With this ongoing conversation already happening, it is not necessary to impose a formal review of London governance to be reported on at an arbitrary point. Indeed, it would be unusual to put such a requirement into primary legislation. The accountability arrangements for all mayoral strategic authorities, including the Greater London Authority, will also be strengthened by revised guidance, such as new iterations of the English Devolution Accountability Framework and scrutiny protocol.
I turn to Amendment 84 from the noble Baroness, Lady Pidgeon. Simple majority voting in London would make it harder for the mayor to exercise executive authority and deliver for Londoners in areas where other mayors are being empowered. As I have said, London’s devolution settlement has served Londoners well for 25 years, striking the balance between the executive authority of the mayor and the scrutiny of the assembly. Mayors in combined authorities and combined county authorities can have their budget amended only by a two-thirds majority, and there is no reason why London should be different.
Finally, my Amendment 243 would enable central government to pay grant funding directly to a London joint committee, such as that run by London Councils.
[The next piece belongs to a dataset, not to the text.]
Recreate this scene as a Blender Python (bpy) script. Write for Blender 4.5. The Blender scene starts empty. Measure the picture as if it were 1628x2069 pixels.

This will address a long-standing anomaly in London’s governance. I am very grateful to the noble Lord, Lord Harris, among others, for bringing this issue to my attention, and I also thank him for his very long service to London government.
Where there are cross-borough initiatives which are outside the remit of the Greater London Authority, the committees established by London Councils are best placed to receive and direct related funding on behalf of boroughs. Among many other examples, this is evident in the Freedom Pass, which the London Councils transport and environment committee negotiates with Transport for London and pays for on behalf of boroughs. At the moment, when central government wishes to pay funding for initiatives co-ordinated by London Councils, it must use cumbersome workarounds, such as paying to a nominated lead borough or routing it through the GLA. This creates additional barriers in time and complexity to getting money where it needs to go. It also lacks transparency, making it hard for citizens to follow who is involved in the spending of their money.
This amendment is a simple yet significant change that will allow money to flow directly from central government to joint committees established by London Councils, speeding up and simplifying delivery for Londoners. It is important that any entity receiving public money has the appropriate governance and oversight in place. Therefore, this amendment enables payment to take place only once the Secretary of State has made regulations setting out eligibility requirements. Those regulations will be approved by resolution of this House and the other place.
I commend my own amendment to the House and ask the noble Baronesses, Lady Scott, Lady Pidgeon and Lady O’Neill, not to press their amendments.